The little-noticed provision would pay the widow of the late Sen. Frank Lautenberg
– who was a millionaire -- $174,000 in tax-free funds. Daniel Shuman, policy director for Citizens for Responsibility and Ethics in Washington, first noticed the payment to the widow of the late New Jersey Democratic senator.
"How
is this a top funding priority?" he asked.
Shuman
questioned why the House, which voted to cut $40 billion from food stamps over
the next decade and is locked in a stand-off over de-funding ObamaCare, would
so easily pony up thousands of dollars for this benefit payment. Not all
lawmakers are independently wealthy, but Lautenberg was among the wealthiest.
According
to Roll Call’s 2012 annual survey of congressional wealth, which is based on
2011 financial disclosure reports, Lautenberg’s estimated net worth was $56.8
million.
“The
situation is even more galling when you think about the choice it represents,”
Shuman wrote. “Congress just voted to cut food stamps for poor children.
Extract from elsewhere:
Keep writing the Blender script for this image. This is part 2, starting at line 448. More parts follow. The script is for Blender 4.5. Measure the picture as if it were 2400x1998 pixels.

A
shameful number were unwilling to support relief from the devastation wrought
by Hurricane Sandy.”
Further,
he warned that the payments embody an attitude that "places members of
Congress above the public."
The
practice of paying a deceased lawmaker’s salary to his or her family has been
around for a long time.
A
1918 document, Cannon’s Precedents, which sets the precedents for the U.S.
House of Representatives, calls the death gratuities a “long-established
custom.” It is not known when the custom first originated.
In
this case, one year of Lautenberg’s salary goes to his widow Bonnie Englebardt,
who lives in New York City.
Section
134 of the appropriations bill passed by the House states: “Notwithstanding
any other provisions of this joint resolution, there is appropriated for
payment to Bonnie Englebardt Lautenberg, widow of Frank R. Lautenberg, late a
Senator for New Jersey, $174,000.”
The
late New Jersey Democrat owed his political rise in part to his business success.
He
used the money he made at Automatic Data Processing, Inc., or ADP, to launch
his political career.
Lautenberg
was the fifth employee hired at ADP, which was founded under the name Automatic
Payrolls, Inc., in 1949 by Henry and Joseph Taub.
Lautenberg
spent the next 30 years going on to become the company’s CEO and see the
company through phenomenal growth. Presently, the company has 57,000 employees,
$10 billion in annual revenues and claims to pay one in six American workers.
If
Lautenberg’s death gratuity is approved by the Senate, as expected, it would
bring the total amount that Congress has given the families of deceased
lawmakers to $2.6 million over the past decade.
Among
other things, the money is supposed to help with funeral fees, the cost of
erecting a monument and travel expenses for a delegation to attend a service.
Federal law treats the payment as a gift, which means it’s tax free.
Not
all lawmakers make the same amount.
According
to the Congressional Research Service, the family of Hawaii Sen. Daniel Inouye,
D-Hawaii, who died Dec. 17, 2012, was given $193,400. The family of Rep. Robert
Matsui, D-Calif., who died on Jan. 1, 2005, was gifted $162,100, while
relatives of Rep. Jo Ann Davis, R-Va., who died on Oct. 6, 2007, were given $165,200.